>> begin DATA

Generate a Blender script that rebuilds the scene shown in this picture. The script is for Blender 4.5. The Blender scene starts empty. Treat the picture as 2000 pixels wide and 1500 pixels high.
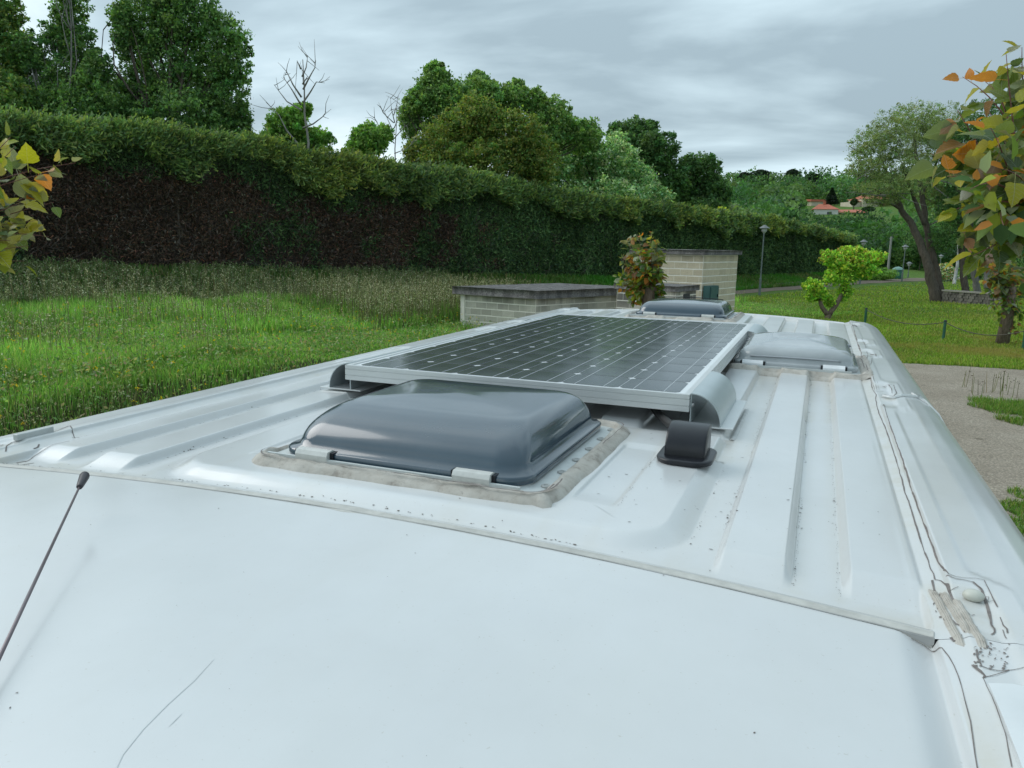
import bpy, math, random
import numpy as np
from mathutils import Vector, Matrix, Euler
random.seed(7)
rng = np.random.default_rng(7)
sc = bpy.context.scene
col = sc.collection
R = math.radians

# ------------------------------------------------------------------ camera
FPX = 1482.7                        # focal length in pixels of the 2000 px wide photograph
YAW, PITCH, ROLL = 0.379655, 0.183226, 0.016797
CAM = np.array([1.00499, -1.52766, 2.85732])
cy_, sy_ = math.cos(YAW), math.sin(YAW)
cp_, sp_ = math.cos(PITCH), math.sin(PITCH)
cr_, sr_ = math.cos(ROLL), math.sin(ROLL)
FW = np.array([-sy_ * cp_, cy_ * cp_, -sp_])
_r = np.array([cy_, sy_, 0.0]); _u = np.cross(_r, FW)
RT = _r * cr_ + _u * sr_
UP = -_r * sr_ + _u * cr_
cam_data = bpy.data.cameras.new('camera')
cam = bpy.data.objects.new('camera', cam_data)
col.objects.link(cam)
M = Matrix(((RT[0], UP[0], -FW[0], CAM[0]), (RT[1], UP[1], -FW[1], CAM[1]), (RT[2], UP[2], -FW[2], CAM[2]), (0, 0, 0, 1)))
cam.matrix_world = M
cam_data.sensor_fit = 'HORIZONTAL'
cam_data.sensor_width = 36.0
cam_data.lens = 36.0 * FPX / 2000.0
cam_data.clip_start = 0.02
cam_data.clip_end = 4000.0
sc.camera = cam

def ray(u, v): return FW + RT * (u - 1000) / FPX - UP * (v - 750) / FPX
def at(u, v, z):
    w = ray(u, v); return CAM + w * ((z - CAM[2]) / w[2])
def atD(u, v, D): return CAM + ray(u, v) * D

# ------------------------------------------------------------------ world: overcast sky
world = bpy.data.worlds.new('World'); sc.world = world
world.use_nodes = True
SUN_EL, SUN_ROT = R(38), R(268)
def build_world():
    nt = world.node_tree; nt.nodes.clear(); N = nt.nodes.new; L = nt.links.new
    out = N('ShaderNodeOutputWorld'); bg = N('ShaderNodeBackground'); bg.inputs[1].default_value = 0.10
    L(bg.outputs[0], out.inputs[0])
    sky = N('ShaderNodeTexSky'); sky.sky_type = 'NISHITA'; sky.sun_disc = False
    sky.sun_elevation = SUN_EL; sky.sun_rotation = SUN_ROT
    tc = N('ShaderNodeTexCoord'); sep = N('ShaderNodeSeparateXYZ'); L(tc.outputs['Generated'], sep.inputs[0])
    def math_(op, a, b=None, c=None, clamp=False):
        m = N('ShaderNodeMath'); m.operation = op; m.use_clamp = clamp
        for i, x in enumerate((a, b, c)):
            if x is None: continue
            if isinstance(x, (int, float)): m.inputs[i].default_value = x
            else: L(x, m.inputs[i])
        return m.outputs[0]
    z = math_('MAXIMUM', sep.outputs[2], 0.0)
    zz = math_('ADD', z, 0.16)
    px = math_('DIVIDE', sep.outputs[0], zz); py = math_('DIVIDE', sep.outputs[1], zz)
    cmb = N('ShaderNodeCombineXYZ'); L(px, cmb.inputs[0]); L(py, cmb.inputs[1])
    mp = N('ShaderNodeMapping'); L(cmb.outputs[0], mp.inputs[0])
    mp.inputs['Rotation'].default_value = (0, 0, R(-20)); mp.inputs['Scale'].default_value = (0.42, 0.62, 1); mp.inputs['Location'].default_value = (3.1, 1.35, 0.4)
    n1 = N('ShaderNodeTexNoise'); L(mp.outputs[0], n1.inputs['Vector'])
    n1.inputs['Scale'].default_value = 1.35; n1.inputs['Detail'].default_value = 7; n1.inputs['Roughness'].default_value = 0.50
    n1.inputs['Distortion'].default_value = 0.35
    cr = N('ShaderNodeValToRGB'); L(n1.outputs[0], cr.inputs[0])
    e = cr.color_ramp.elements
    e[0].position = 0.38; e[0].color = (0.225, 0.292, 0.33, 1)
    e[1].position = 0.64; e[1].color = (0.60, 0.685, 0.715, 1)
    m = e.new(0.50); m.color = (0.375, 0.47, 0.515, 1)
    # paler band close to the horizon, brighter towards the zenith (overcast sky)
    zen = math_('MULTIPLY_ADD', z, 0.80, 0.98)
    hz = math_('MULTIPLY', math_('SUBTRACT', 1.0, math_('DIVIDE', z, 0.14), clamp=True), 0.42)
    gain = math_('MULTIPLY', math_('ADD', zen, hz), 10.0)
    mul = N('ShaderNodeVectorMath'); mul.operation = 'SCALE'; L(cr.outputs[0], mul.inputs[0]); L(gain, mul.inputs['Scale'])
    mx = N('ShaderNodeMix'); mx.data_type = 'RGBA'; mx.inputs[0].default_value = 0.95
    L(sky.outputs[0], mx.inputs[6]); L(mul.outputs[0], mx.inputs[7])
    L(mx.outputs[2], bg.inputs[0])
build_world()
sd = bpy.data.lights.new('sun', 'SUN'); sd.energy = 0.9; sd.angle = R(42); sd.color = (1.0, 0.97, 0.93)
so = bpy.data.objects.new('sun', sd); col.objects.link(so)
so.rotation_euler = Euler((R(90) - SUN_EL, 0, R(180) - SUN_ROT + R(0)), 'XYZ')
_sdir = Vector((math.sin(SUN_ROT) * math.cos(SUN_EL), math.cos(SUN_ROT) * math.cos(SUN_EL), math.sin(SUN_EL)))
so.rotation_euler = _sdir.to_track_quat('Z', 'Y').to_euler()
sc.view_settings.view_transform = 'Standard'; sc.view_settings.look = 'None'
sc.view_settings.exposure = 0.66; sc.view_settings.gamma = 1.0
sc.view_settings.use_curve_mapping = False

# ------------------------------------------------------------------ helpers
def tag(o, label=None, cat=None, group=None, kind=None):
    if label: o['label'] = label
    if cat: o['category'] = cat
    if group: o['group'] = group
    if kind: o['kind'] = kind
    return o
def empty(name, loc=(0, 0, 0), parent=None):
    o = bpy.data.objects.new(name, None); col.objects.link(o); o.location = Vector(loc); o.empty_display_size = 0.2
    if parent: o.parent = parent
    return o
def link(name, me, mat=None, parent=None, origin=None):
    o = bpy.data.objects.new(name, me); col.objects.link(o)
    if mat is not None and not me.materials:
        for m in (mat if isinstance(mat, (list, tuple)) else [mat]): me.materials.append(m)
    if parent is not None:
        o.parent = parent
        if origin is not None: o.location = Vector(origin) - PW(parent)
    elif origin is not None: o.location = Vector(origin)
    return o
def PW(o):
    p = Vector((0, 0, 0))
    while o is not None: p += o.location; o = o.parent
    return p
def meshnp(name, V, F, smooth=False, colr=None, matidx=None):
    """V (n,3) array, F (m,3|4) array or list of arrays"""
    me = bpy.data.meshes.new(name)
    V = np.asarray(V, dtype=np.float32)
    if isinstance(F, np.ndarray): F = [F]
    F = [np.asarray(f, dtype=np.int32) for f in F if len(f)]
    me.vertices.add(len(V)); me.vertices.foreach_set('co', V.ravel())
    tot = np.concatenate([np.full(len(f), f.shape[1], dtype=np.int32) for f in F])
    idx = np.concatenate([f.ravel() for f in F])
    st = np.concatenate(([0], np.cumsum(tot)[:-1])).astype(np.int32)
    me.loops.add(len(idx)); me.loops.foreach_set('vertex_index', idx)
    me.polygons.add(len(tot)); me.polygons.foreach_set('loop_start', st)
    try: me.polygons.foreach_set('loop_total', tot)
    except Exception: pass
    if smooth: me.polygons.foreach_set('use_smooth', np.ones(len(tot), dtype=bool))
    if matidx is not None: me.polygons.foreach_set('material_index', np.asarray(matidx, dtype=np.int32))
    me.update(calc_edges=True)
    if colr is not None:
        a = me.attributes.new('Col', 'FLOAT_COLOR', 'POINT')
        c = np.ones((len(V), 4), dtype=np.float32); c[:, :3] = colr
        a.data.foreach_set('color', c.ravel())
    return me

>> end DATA

* [TASK TO CARRY OUT] From the first line above down to the line with "sc.camera = cam", reproduce every line and no others, omitting pictures.

* [OUTPUT FOR THIS TASK]
Generate a Blender script that rebuilds the scene shown in this picture. The script is for Blender 4.5. The Blender scene starts empty. Treat the picture as 2000 pixels wide and 1500 pixels high.
import bpy, math, random
import numpy as np
from mathutils import Vector, Matrix, Euler
random.seed(7)
rng = np.random.default_rng(7)
sc = bpy.context.scene
col = sc.collection
R = math.radians

# ------------------------------------------------------------------ camera
FPX = 1482.7                        # focal length in pixels of the 2000 px wide photograph
YAW, PITCH, ROLL = 0.379655, 0.183226, 0.016797
CAM = np.array([1.00499, -1.52766, 2.85732])
cy_, sy_ = math.cos(YAW), math.sin(YAW)
cp_, sp_ = math.cos(PITCH), math.sin(PITCH)
cr_, sr_ = math.cos(ROLL), math.sin(ROLL)
FW = np.array([-sy_ * cp_, cy_ * cp_, -sp_])
_r = np.array([cy_, sy_, 0.0]); _u = np.cross(_r, FW)
RT = _r * cr_ + _u * sr_
UP = -_r * sr_ + _u * cr_
cam_data = bpy.data.cameras.new('camera')
cam = bpy.data.objects.new('camera', cam_data)
col.objects.link(cam)
M = Matrix(((RT[0], UP[0], -FW[0], CAM[0]), (RT[1], UP[1], -FW[1], CAM[1]), (RT[2], UP[2], -FW[2], CAM[2]), (0, 0, 0, 1)))
cam.matrix_world = M
cam_data.sensor_fit = 'HORIZONTAL'
cam_data.sensor_width = 36.0
cam_data.lens = 36.0 * FPX / 2000.0
cam_data.clip_start = 0.02
cam_data.clip_end = 4000.0
sc.camera = cam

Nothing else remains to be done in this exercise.